* Task prompt: Leave the pictures out and quote every line from the start of the listing to the line with "from mathutils import Vector", inclusive.
--- begin Data block ---
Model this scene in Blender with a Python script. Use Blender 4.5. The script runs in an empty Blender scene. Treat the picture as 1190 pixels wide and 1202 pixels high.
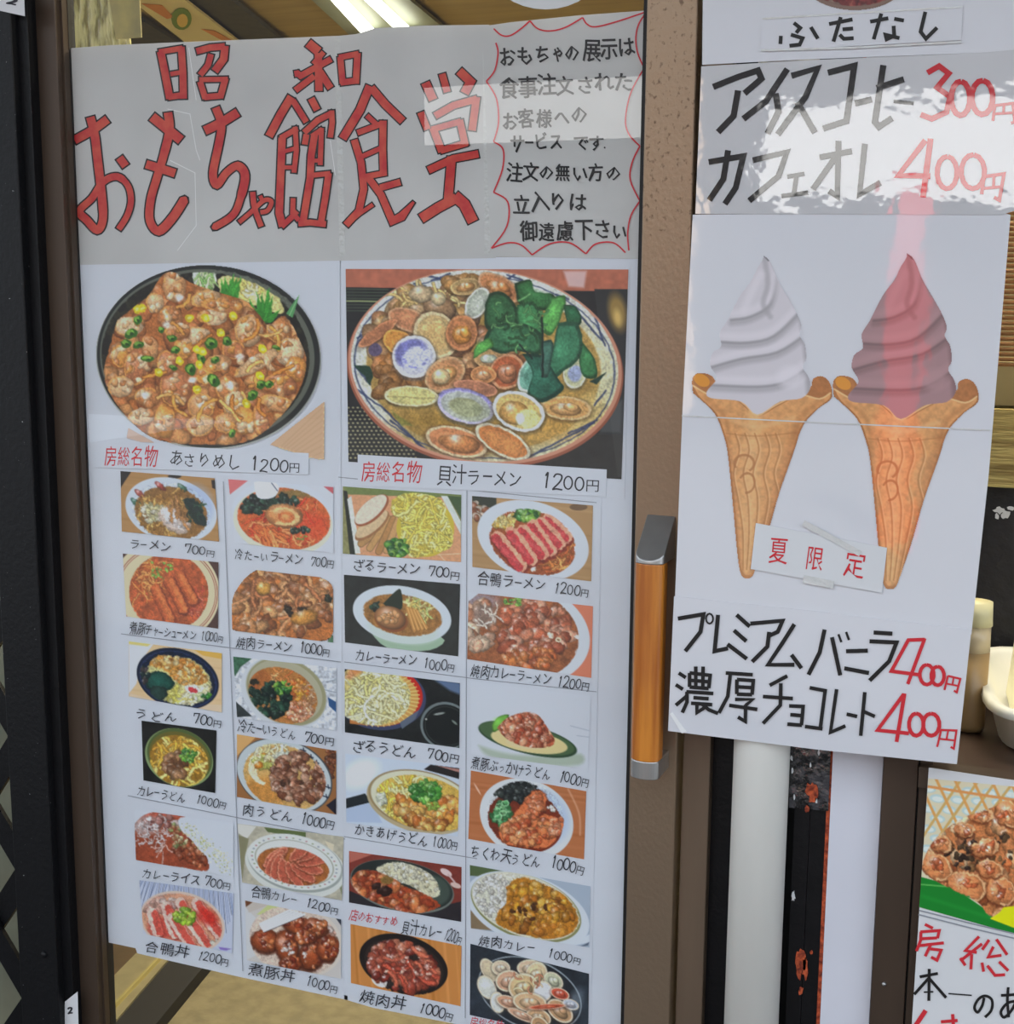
import bpy, math, random
import numpy as np
from mathutils import Vector

S = bpy.context.scene
COL = S.collection
# ---------------------------------------------------------------- camera
W, H, F = 1190.0, 1202.0, 1600.0
CX, CY = W / 2, H / 2
def _n(v):
    v = np.array(v, float); return v / np.linalg.norm(v)
_down = _n((520 - CX, 10400 - CY, F))                 # the door's verticals meet here
_left = np.array((-3300 - CX, 300 - CY, F), float)    # the door's level lines meet here
_left = _n(_left - _down * _left.dot(_down))
_into = np.cross(_down, -_left)
if _into[2] < 0: _into = -_into
Rw = np.array([-_left, _into, -_down])                # rows: world x, y, z in camera coords (x right, y down, z ahead)
CAMZ = 1.5
D0 = 2.0
_r0 = Rw @ np.array([0, 0, 1.0])
_t = D0
CAM = np.array([0, -_r0[1] * _t, CAMZ])
def ray(px, py):
    px = np.asarray(px, float); py = np.asarray(py, float)
    v = np.stack([(px - CX) / F, (py - CY) / F, np.ones_like(px)], -1)
    return v @ Rw.T
def at(px, py, Y=0.0):
    r = ray(px, py); t = (Y - CAM[1]) / r[..., 1]
    return CAM + r * t[..., None]
def atz(px, py, Z):
    r = ray(px, py); t = (Z - CAM[2]) / r[..., 2]
    return CAM + r * t[..., None]
def mirror(px, py, dist):
    """where a thing stands in the street whose mirror image in the pane lies at this direction"""
    P = at(px, py, 0.0); d = P - CAM; d = d / np.linalg.norm(d); d[1] *= -1
    return P + d * dist

cam = bpy.data.cameras.new('camera'); co = bpy.data.objects.new('camera', cam); COL.objects.link(co)
cam.sensor_fit = 'HORIZONTAL'; cam.sensor_width = 36; cam.lens = F / W * 36; cam.clip_start = 0.05; cam.clip_end = 200
from mathutils import Matrix
X, Yd, Zf = Rw[:, 0], Rw[:, 1], Rw[:, 2]              # camera axes in the world
m = Matrix(((X[0], -Yd[0], -Zf[0], CAM[0]), (X[1], -Yd[1], -Zf[1], CAM[1]), (X[2], -Yd[2], -Zf[2], CAM[2]), (0, 0, 0, 1)))
co.matrix_world = m
S.camera = co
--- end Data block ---
* Exercise output:
Model this scene in Blender with a Python script. Use Blender 4.5. The script runs in an empty Blender scene. Treat the picture as 1190 pixels wide and 1202 pixels high.
import bpy, math, random
import numpy as np
from mathutils import Vector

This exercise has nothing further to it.